Hoje, pela Constituição de 1988, a Justiça
Eleitoral tem função da mais alta relevância. Enquanto o Supremo Tribunal
Federal é o guarda da Constituição, responsável pela manutenção da ordem
constitucional, o Tribunal Superior Eleitoral tem a seu encargo a afirmação dos
valores tutelados – normalidade e legitimidade das eleições.
É Justiça Eleitoral, portanto, que, alistando
os eleitores, realizando as eleições e diplomando os eleitos, confere ao regime
o poder decorrente da soberania popular. Sua omissão ao exercício pleno de suas
tarefas implicaria a diluição da legitimidade das eleições.
O formato de Justiça Eleitoral ainda em
vigor, montado há mais de meio século, não serve mais porque não se ajusta às
novas responsabilidades constitucionais.
Hoje há, no TSE, um cadastro informatizado
com os 106 milhões e 101 mil eleitores (isso em 20 de junho do ano 2000). A
cada dois anos temos eleições no País, envolvendo dezenas de partidos e dezenas
de milhares de candidatos para um número quase incontável de cargos públicos. A
soberania popular, manda a Constituição, há que ser exercida também por meio de
plebiscitos e referendos.
Como atender a essa intensa demanda com uma
Justiça de juízes emprestados, de servidores requisitados, que comparecem à
jurisdição duas vezes por semana? Dentro em breve, uma Corte como a nossa,
noturna e quase sempre cansada, não conseguirá cumprir plenamente todas as suas
atribuições.
Que tal uma Justiça Eleitoral sem nós? Sem
Ministros do Supremo e sem Ministros do STJ? Sem os juristas recrutados na
forma tradicional? Para começo de ampla discussão, sugiro uma Justiça Eleitoral
com Ministros indicados pelos partidos (dois) dentre os seus juristas. (Mas
juristas mesmo); pelo Ministério Público (dois); pela Ordem dos Advogados do
Brasil (dois); pelos representantes da mídia impressa e eletrônica (um). Todos,
depois de aprovados pelo Senado, seriam nomeados pelo Presidente da República.

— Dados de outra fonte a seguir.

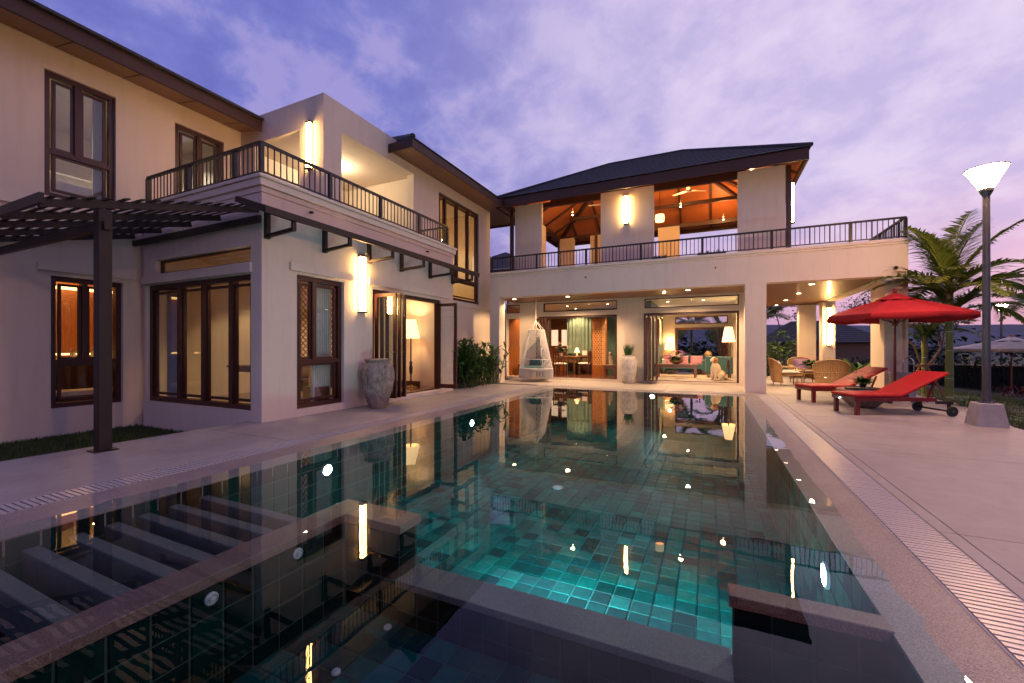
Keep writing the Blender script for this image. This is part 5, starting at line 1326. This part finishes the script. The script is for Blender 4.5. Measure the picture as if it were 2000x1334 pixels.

Trabalhariam em tempo integral e dedicação exclusiva. Teriam mandato de seis
anos, renovável por mais quatro.
Governabilidade democrática não se confunde
com estabilidade de Governo. O fracionamento partidário, sem uma consciente
base popular, transforma os governantes em reféns da insaciabilidade dos grupos
políticos sem compromisso com a governabilidade. Há que se priorizar, portanto,
a legitimidade da representação popular. Poder sem representatividade não tem
credibilidade. O Povo poder até temer, mas não respeita.
A democracia não se realiza sem a motivação
cultural dos eleitores, sem a predominância da ética, sobre a banalização da
política, sem o aprimoramento da Justiça, sem a organização das comunidades
contra a nossa estupida concentração de renda, sem o combate firme à corrupção.
Nada do que nos incomoda e nos motiva
aconteceu de repente. Encontro nestes versos de Almada Negreiros, poeta
português, alguma explicação:
Quando eu cheguei devia ser tarde / já tinham
dividido tudo / entre os outros e seus descendentes / só havia o céu por cima
dos telhados / lá muito alto / para eu respirar / e sonhar.
Tudo o mais / cá em baixo / era dos outros e
seus descendentes. / a terra inteira / era estrangeira / mais este
pedaço onde nasci. / Não me deixaram nada /nada mais que o sonhar. (...) e eu
que não sei sonhar senão a vida / e que não sei viver senão o sonho / hei de
ficar aqui / entre os outros e os seus descendentes? “.